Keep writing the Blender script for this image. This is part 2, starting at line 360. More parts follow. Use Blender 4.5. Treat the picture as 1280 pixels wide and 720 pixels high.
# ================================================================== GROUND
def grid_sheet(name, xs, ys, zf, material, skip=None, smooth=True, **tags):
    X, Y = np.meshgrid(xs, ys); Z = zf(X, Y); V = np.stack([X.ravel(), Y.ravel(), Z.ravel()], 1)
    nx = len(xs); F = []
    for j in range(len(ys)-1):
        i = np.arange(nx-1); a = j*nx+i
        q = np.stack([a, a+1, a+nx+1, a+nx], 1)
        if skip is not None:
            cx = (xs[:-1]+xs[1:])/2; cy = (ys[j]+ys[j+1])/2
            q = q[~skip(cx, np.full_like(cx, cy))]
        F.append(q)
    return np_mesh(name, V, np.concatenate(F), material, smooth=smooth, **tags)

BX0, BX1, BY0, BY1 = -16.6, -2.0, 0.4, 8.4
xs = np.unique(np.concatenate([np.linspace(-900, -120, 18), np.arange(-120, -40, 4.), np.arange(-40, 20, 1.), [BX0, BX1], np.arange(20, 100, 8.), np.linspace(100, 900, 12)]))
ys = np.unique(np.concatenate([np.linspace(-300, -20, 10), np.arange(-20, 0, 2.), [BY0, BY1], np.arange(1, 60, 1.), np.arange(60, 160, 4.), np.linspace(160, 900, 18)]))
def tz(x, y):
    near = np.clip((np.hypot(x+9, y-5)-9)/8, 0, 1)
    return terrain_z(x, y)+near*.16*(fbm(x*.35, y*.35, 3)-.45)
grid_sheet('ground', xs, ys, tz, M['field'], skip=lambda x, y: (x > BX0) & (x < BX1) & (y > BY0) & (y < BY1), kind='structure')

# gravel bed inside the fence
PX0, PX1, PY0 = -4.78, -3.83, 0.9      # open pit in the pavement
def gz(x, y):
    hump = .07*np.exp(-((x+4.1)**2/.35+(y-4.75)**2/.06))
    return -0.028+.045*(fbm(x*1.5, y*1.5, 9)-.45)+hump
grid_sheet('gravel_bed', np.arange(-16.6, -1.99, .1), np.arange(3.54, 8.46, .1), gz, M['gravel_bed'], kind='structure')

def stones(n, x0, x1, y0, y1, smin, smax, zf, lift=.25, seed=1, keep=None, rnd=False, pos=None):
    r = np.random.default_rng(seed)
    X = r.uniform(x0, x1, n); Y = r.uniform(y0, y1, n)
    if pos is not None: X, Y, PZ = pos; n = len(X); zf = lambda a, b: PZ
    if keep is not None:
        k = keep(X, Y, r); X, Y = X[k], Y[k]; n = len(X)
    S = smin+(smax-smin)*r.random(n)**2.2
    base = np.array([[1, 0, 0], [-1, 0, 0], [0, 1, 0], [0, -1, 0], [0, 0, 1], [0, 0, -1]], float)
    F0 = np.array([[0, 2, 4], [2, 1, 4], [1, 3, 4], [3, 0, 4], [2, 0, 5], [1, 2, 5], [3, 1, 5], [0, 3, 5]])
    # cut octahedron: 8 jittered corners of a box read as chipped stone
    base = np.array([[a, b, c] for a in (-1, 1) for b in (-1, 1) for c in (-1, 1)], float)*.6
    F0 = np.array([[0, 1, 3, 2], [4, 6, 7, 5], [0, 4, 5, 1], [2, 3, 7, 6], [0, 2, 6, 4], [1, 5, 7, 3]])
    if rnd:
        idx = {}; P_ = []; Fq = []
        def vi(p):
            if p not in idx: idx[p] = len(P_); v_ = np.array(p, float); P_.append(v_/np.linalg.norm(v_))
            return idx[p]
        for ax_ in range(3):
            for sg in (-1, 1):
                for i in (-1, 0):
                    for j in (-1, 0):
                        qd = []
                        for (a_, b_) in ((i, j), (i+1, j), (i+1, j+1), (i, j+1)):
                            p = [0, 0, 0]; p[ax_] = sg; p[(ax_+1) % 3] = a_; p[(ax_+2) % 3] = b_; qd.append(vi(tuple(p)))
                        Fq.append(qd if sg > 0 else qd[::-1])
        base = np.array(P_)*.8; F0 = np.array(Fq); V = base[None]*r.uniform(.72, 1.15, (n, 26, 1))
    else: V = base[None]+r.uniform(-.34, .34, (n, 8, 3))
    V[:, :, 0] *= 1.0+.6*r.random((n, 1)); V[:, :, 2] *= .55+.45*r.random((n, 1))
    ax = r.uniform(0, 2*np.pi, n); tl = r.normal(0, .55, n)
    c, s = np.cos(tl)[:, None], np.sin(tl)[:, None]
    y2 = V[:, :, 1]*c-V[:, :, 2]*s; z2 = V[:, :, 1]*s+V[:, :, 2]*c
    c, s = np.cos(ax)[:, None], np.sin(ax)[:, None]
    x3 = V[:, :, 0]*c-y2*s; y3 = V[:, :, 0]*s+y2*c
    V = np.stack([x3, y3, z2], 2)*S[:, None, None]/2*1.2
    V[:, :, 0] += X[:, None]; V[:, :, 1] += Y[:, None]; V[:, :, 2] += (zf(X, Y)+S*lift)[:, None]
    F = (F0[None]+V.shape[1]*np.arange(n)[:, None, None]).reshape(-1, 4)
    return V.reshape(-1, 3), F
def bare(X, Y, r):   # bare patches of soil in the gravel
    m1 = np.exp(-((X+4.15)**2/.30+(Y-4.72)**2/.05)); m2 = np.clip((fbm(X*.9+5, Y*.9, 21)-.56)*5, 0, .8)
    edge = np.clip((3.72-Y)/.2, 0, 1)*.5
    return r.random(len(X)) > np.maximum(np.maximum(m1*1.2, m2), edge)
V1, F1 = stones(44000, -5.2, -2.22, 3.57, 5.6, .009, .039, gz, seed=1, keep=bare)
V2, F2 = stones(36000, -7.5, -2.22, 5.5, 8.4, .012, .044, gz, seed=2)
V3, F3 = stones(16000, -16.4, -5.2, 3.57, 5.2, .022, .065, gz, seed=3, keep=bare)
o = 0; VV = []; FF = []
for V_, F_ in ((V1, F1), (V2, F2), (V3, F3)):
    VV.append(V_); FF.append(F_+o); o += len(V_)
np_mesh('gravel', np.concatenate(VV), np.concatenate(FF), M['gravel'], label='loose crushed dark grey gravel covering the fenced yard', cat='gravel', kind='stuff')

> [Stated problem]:
Exactly as written, please reproduce the lines from the first line of the data to the line containing "gz, M['gravel_bed'], kind='structure')", inclusive, and nothing else.

> [Written response]:
Keep writing the Blender script for this image. This is part 2, starting at line 360. More parts follow. Use Blender 4.5. Treat the picture as 1280 pixels wide and 720 pixels high.
# ================================================================== GROUND
def grid_sheet(name, xs, ys, zf, material, skip=None, smooth=True, **tags):
    X, Y = np.meshgrid(xs, ys); Z = zf(X, Y); V = np.stack([X.ravel(), Y.ravel(), Z.ravel()], 1)
    nx = len(xs); F = []
    for j in range(len(ys)-1):
        i = np.arange(nx-1); a = j*nx+i
        q = np.stack([a, a+1, a+nx+1, a+nx], 1)
        if skip is not None:
            cx = (xs[:-1]+xs[1:])/2; cy = (ys[j]+ys[j+1])/2
            q = q[~skip(cx, np.full_like(cx, cy))]
        F.append(q)
    return np_mesh(name, V, np.concatenate(F), material, smooth=smooth, **tags)

BX0, BX1, BY0, BY1 = -16.6, -2.0, 0.4, 8.4
xs = np.unique(np.concatenate([np.linspace(-900, -120, 18), np.arange(-120, -40, 4.), np.arange(-40, 20, 1.), [BX0, BX1], np.arange(20, 100, 8.), np.linspace(100, 900, 12)]))
ys = np.unique(np.concatenate([np.linspace(-300, -20, 10), np.arange(-20, 0, 2.), [BY0, BY1], np.arange(1, 60, 1.), np.arange(60, 160, 4.), np.linspace(160, 900, 18)]))
def tz(x, y):
    near = np.clip((np.hypot(x+9, y-5)-9)/8, 0, 1)
    return terrain_z(x, y)+near*.16*(fbm(x*.35, y*.35, 3)-.45)
grid_sheet('ground', xs, ys, tz, M['field'], skip=lambda x, y: (x > BX0) & (x < BX1) & (y > BY0) & (y < BY1), kind='structure')

# gravel bed inside the fence
PX0, PX1, PY0 = -4.78, -3.83, 0.9      # open pit in the pavement
def gz(x, y):
    hump = .07*np.exp(-((x+4.1)**2/.35+(y-4.75)**2/.06))
    return -0.028+.045*(fbm(x*1.5, y*1.5, 9)-.45)+hump
grid_sheet('gravel_bed', np.arange(-16.6, -1.99, .1), np.arange(3.54, 8.46, .1), gz, M['gravel_bed'], kind='structure')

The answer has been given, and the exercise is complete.